• **REQUEST**
From the first line of the data below through the line holding "sc.camera = cam_o", output each line exactly and leave the pictures out.
------------------------------------------------------------------------
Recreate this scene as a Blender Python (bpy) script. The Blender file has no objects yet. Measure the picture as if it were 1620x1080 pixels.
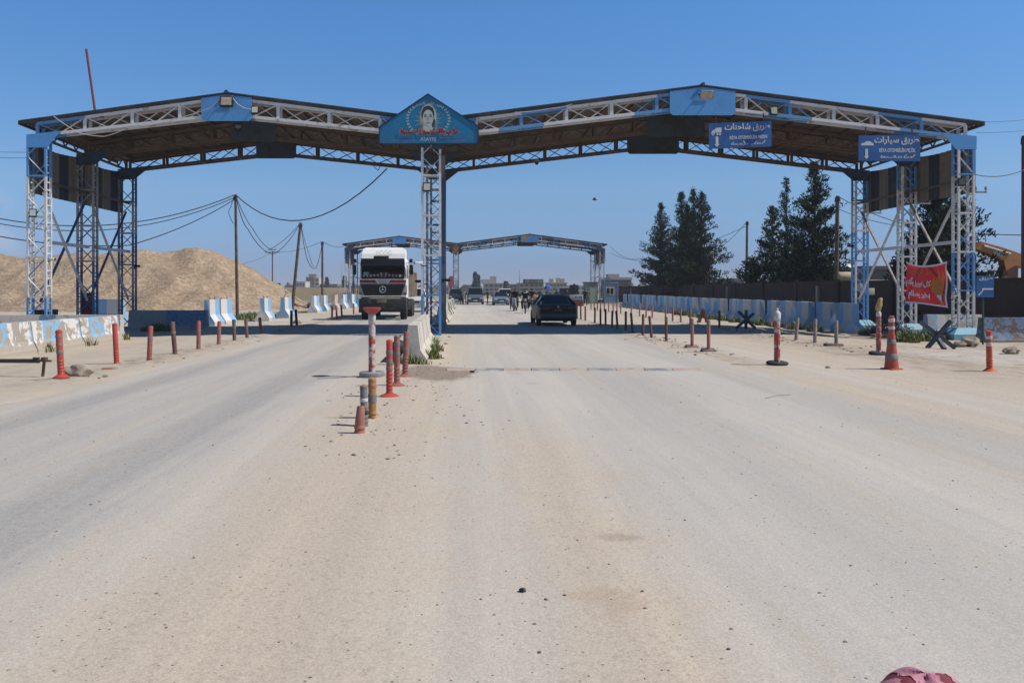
import bpy, bmesh, math, random
from mathutils import Vector, Matrix, noise as mnoise
from mathutils.geometry import tessellate_polygon
R = math.radians
sc = bpy.context.scene
C = sc.collection

# ------------------------------------------------------------------ camera, sky, sun, exposure
F, CX, HY, HC = 1308.0, 735.0, 459.0, 1.6          # focal length and principal point in photo pixels, eye height
cam = bpy.data.cameras.new('camera')
cam.sensor_fit = 'HORIZONTAL'; cam.sensor_width = 36.0
cam.lens = 36.0 * F / 1620.0
cam.shift_x = (810 - CX) / 1620.0
cam.shift_y = (HY - 540) / 1620.0
cam.clip_start = 0.05; cam.clip_end = 9000
cam_o = bpy.data.objects.new('camera', cam); C.objects.link(cam_o)
cam_o.location = (0, 0, HC); cam_o.rotation_euler = (R(90), 0, 0)
sc.camera = cam_o

SUN = Vector((0.606, -0.12, 0.786)).normalized()
w = bpy.data.worlds.new('World'); sc.world = w; w.use_nodes = True
nt = w.node_tree
bg = nt.nodes['Background']; bg.inputs['Strength'].default_value = 0.13
sky = nt.nodes.new('ShaderNodeTexSky'); sky.sky_type = 'NISHITA'; sky.sun_disc = False
sky.sun_elevation = math.asin(SUN.z); sky.sun_rotation = math.atan2(SUN.x, SUN.y)
sky.altitude = 0; sky.air_density = 1.0; sky.dust_density = 0.2; sky.ozone_density = 10.0
# duller, bluer horizon for dusty air; unseen zenith darkened to weaken the fill light
tc = nt.nodes.new('ShaderNodeTexCoord'); sx = nt.nodes.new('ShaderNodeSeparateXYZ'); rp = nt.nodes.new('ShaderNodeValToRGB')
mx = nt.nodes.new('ShaderNodeMix'); mx.data_type = 'RGBA'; mx.blend_type = 'MULTIPLY'; mx.inputs[0].default_value = 1.0; mx.clamp_result = False
nt.links.new(tc.outputs['Generated'], sx.inputs[0]); nt.links.new(sx.outputs[2], rp.inputs[0])
nt.links.new(sky.outputs[0], mx.inputs[6]); nt.links.new(rp.outputs[0], mx.inputs[7]); 
cl = nt.nodes.new('ShaderNodeTexNoise'); cl.inputs['Scale'].default_value = 11; cl.inputs['Detail'].default_value = 6; nt.links.new(tc.outputs['Generated'], cl.inputs['Vector'])
def _mr(v, a, b, c=0.0, d=1.0):
    n = nt.nodes.new('ShaderNodeMapRange'); n.interpolation_type = 'SMOOTHSTEP'; nt.links.new(v, n.inputs[0])
    for i_, x_ in enumerate((a, b, c, d)): n.inputs[i_ + 1].default_value = x_
    return n.outputs[0]
def _mul(a, b):
    n = nt.nodes.new('ShaderNodeMath'); n.operation = 'MULTIPLY'; nt.links.new(a, n.inputs[0]); nt.links.new(b, n.inputs[1]); return n.outputs[0]
cf = _mul(_mul(_mr(cl.outputs[0], .50, .68, 0, .38), _mr(sx.outputs[0], -.42, -.50)), _mul(_mr(sx.outputs[2], .16, .10), _mr(sx.outputs[2], .02, .06)))
m3 = nt.nodes.new('ShaderNodeMix'); m3.data_type = 'RGBA'; m3.inputs[7].default_value = (5.2, 4.9, 5.0, 1)
nt.links.new(cf, m3.inputs[0]); nt.links.new(mx.outputs[2], m3.inputs[6]); nt.links.new(m3.outputs[2], bg.inputs['Color'])
for i, (p, c) in enumerate(((0.0, (.46, .51, .77)), (.03, (.48, .53, .77)), (.12, (.81, .81, .82)), (.32, (.72, 1.01, 1.10)), (.6, (.44, .52, .54)), (1.0, (.32, .39, .43)))):
    e = rp.color_ramp.elements[i] if i < 1 else (rp.color_ramp.elements.new(p) if i < 5 else rp.color_ramp.elements[-1])
    e.position = p; e.color = (*c, 1)
sl = bpy.data.lights.new('sun', 'SUN'); sl.energy = 5.0; sl.angle = R(0.53); sl.color = (1.0, 0.95, 0.88)
so = bpy.data.objects.new('sun', sl); C.objects.link(so)
so.rotation_euler = SUN.to_track_quat('Z', 'Y').to_euler()
sc.view_settings.view_transform = 'Standard'; sc.view_settings.look = 'None'
sc.view_settings.exposure = 0.0; sc.view_settings.gamma = 1.0
sc.cycles.max_bounces = 6; sc.cycles.diffuse_bounces = 3

def gp(px, py, z=0.0):
    Y = F * (HC - z) / (py - HY)
    return ((px - CX) / F * Y, Y)
def at(px, py, Y):
    return Vector(((px - CX) / F * Y, Y, HC - (py - HY) / F * Y))
def sstep(a, b, x):
    t = min(1, max(0, (x - a) / (b - a))); return t * t * (3 - 2 * t)
def fbm(x, y, s=1.0, o=3):
    v, a, f = 0, 1, s
    for i in range(o):
        v += a * mnoise.noise((x * f, y * f, 7.3 * i)); a *= .5; f *= 2.1
    return v
def gz(x, y):
    k = 1 - sstep(45, 80, y)
    return (-0.13 * sstep(11.5, 14.5, x) - 0.08 * sstep(7.8, 12, -x)) * k
def ridge(x, y):
    z = 0
    for (c, wd, h, y0, y1) in ((-7.15, .35, .06, 9, 40), (6.2, .32, .05, 20, 48), (10.5, .4, .05, 21, 60), (-1.2, .6, .03, 8, 27)):
        m = math.exp(-((x - c + .15 * fbm(y, c, .4, 2)) / wd) ** 2) * sstep(y0 - 2, y0 + 2, y) * (1 - sstep(y1, y1 + 6, y))
        z += h * m * max(0, .55 + .9 * fbm(x, y, 1.1, 3))
    return z

# ------------------------------------------------------------------ materials
MATS = {}
def newmat(name):
    m = bpy.data.materials.new(name); m.use_nodes = True
    return m, m.node_tree, m.node_tree.nodes['Principled BSDF']
def N(nt, t, **kw):
    n = nt.nodes.new(t)
    for k, v in kw.items(): setattr(n, k, v)
    return n
def mixc(nt, fac, a, b, mode='MIX'):
    n = N(nt, 'ShaderNodeMix', data_type='RGBA', blend_type=mode)
    for s, v in ((0, fac), (6, a), (7, b)):
        if isinstance(v, bpy.types.NodeSocket): nt.links.new(v, n.inputs[s])
        elif s == 0: n.inputs[0].default_value = v
        else: n.inputs[s].default_value = (*v, 1) if len(v) == 3 else v
    return n.outputs[2]
def noi(nt, vec, scale, detail=3, rough=.55, dist=0.0):
    n = N(nt, 'ShaderNodeTexNoise'); n.inputs['Scale'].default_value = scale
    n.inputs['Detail'].default_value = detail; n.inputs['Roughness'].default_value = rough; n.inputs['Distortion'].default_value = dist
    if vec is not None: nt.links.new(vec, n.inputs['Vector'])
    return n.outputs[0]
def ramp(nt, v, a, b, lo=0.0, hi=1.0):
    n = N(nt, 'ShaderNodeMapRange'); n.interpolation_type = 'SMOOTHSTEP'
    nt.links.new(v, n.inputs[0])
    for i, x in enumerate((a, b, lo, hi)): n.inputs[i + 1].default_value = x
    return n.outputs[0]
def mth(nt, op, a, b=None, c=None):
    n = N(nt, 'ShaderNodeMath', operation=op)
    for i, v in enumerate((a, b, c)):
        if v is None: continue
        if isinstance(v, bpy.types.NodeSocket): nt.links.new(v, n.inputs[i])
        else: n.inputs[i].default_value = v
    return n.outputs[0]
def vmap(nt, vec, scale=(1, 1, 1), loc=(0, 0, 0)):
    n = N(nt, 'ShaderNodeMapping'); nt.links.new(vec, n.inputs[0])
    n.inputs['Scale'].default_value = scale; n.inputs['Location'].default_value = loc
    return n.outputs[0]
def ocoord(nt):
    """object coordinates, shifted by a number of each object's own so that copies differ"""
    t = N(nt, 'ShaderNodeTexCoord'); oi = N(nt, 'ShaderNodeObjectInfo')
    s = mth(nt, 'MULTIPLY', oi.outputs['Random'], 37.0)
    a = N(nt, 'ShaderNodeVectorMath', operation='ADD')
    nt.links.new(t.outputs['Object'], a.inputs[0]); nt.links.new(s, a.inputs[1])
    return t.outputs['Object'], a.outputs[0], oi.outputs['Random']
def bump(nt, b, h, dist=.01, strength=.5):
    n = N(nt, 'ShaderNodeBump'); n.inputs['Strength'].default_value = strength; n.inputs['Distance'].default_value = dist
    nt.links.new(h, n.inputs['Height']); nt.links.new(n.outputs[0], b.inputs['Normal'])
def M(name, col, col2=None, scale=3.0, lo=.45, hi=.62, rough=.7, metal=0.0, dirt=None, dscale=1.2, dlo=.5, dhi=.75, bmp=0.0, bscale=30, var=.12, spec=.4, emit=None):
    """weathered surface: base colour, a second colour in patches, dirt in larger patches, fine tone variation"""
    if name in MATS: return MATS[name]
    m, nt, b = newmat(name); MATS[name] = m
    col = tuple(c * .82 for c in col); col2 = col2 and tuple(c * .82 for c in col2); dirt = dirt and tuple(c * .82 for c in dirt)
    _, v, rnd = ocoord(nt)
    fine = noi(nt, v, 14 * max(scale, .3) ** .5, 4, .7)
    dark = tuple(c * (1 - var) for c in col); lite = tuple(min(.95, c * (1 + var)) for c in col)
    c = mixc(nt, ramp(nt, fine, .3, .7), dark, lite)
    if col2: c = mixc(nt, ramp(nt, noi(nt, v, scale, 5, .65), lo, hi), c, col2)
    if dirt: c = mixc(nt, ramp(nt, noi(nt, v, dscale, 6, .7), dlo, dhi, 0, .85), c, dirt)
    nt.links.new(c, b.inputs['Base Color'])
    b.inputs['Roughness'].default_value = rough; b.inputs['Metallic'].default_value = metal
    b.inputs['Specular IOR Level'].default_value = spec
    if bmp: bump(nt, b, noi(nt, v, bscale, 4, .7), bmp, .6)
    if emit: b.inputs['Emission Color'].default_value = (*col, 1); b.inputs['Emission Strength'].default_value = emit
    return m

WHITEP = M('white_paint', (.74, .73, .71), (.36, .28, .21), 2.4, .56, .70, .55, dirt=(.42, .38, .33), dlo=.55, dhi=.8)
BLUEP = M('blue_paint', (.13, .34, .64), (.26, .24, .22), 2.6, .58, .72, .5, dirt=(.14, .24, .38), dlo=.5, dhi=.8)
PLATEB = M('blue_plate', (.11, .35, .70), (.20, .24, .28), 2.0, .62, .75, rough=.45, dirt=(.09, .24, .48), dscale=.8)
PRIMER = M('primer', (.15, .095, .062), (.08, .065, .05), 1.4, .4, .65, .75, dirt=(.19, .15, .11))
DARKPL = M('dark_plate', (.055, .085, .12), (.05, .05, .05), 1.2, rough=.6)
ROOFT = M('roof_top', (.05, .06, .055), (.10, .09, .075), 1.0, rough=.7)
ROOFU = M('roof_under', (.135, .105, .075), (.08, .065, .05), .7, .4, .7, .75, dirt=(.19, .14, .10))
CONC = M('concrete', (.62, .58, .50), (.48, .44, .38), 2.0, .45, .65, .9, bmp=.01, dirt=(.45, .38, .29), dscale=1.0)
BLACK = M('black', (.018, .018, .019), rough=.5)
RUBBER = M('rubber', (.03, .03, .03), (.10, .09, .08), 4, .5, .7, .85)
DKMETAL = M('dark_metal', (.06, .06, .065), rough=.5, metal=.4)
STEEL = M('steel', (.42, .42, .42), (.3, .28, .26), 6, rough=.4, metal=.7)
WOOD = M('pole_wood', (.10, .072, .052), (.16, .13, .10), 3, rough=.9)
LENS = M('lamp_lens', (.62, .58, .46), rough=.25)
WIRE = M('wire', (.025, .025, .03), rough=.6)
WHITE = M('white_plain', (.76, .76, .74), rough=.5, var=.05)
GLASSD = M('dark_glass', (.012, .015, .018), rough=.06, spec=.6, var=.05)
GREY = M('grey_plain', (.30, .30, .30), rough=.6)
STONE = M('stone', (.36, .30, .23), (.24, .20, .16), 3, rough=.95, bmp=.02, bscale=12)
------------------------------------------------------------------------
• **RESPONSE**
Recreate this scene as a Blender Python (bpy) script. The Blender file has no objects yet. Measure the picture as if it were 1620x1080 pixels.
import bpy, bmesh, math, random
from mathutils import Vector, Matrix, noise as mnoise
from mathutils.geometry import tessellate_polygon
R = math.radians
sc = bpy.context.scene
C = sc.collection

# ------------------------------------------------------------------ camera, sky, sun, exposure
F, CX, HY, HC = 1308.0, 735.0, 459.0, 1.6          # focal length and principal point in photo pixels, eye height
cam = bpy.data.cameras.new('camera')
cam.sensor_fit = 'HORIZONTAL'; cam.sensor_width = 36.0
cam.lens = 36.0 * F / 1620.0
cam.shift_x = (810 - CX) / 1620.0
cam.shift_y = (HY - 540) / 1620.0
cam.clip_start = 0.05; cam.clip_end = 9000
cam_o = bpy.data.objects.new('camera', cam); C.objects.link(cam_o)
cam_o.location = (0, 0, HC); cam_o.rotation_euler = (R(90), 0, 0)
sc.camera = cam_o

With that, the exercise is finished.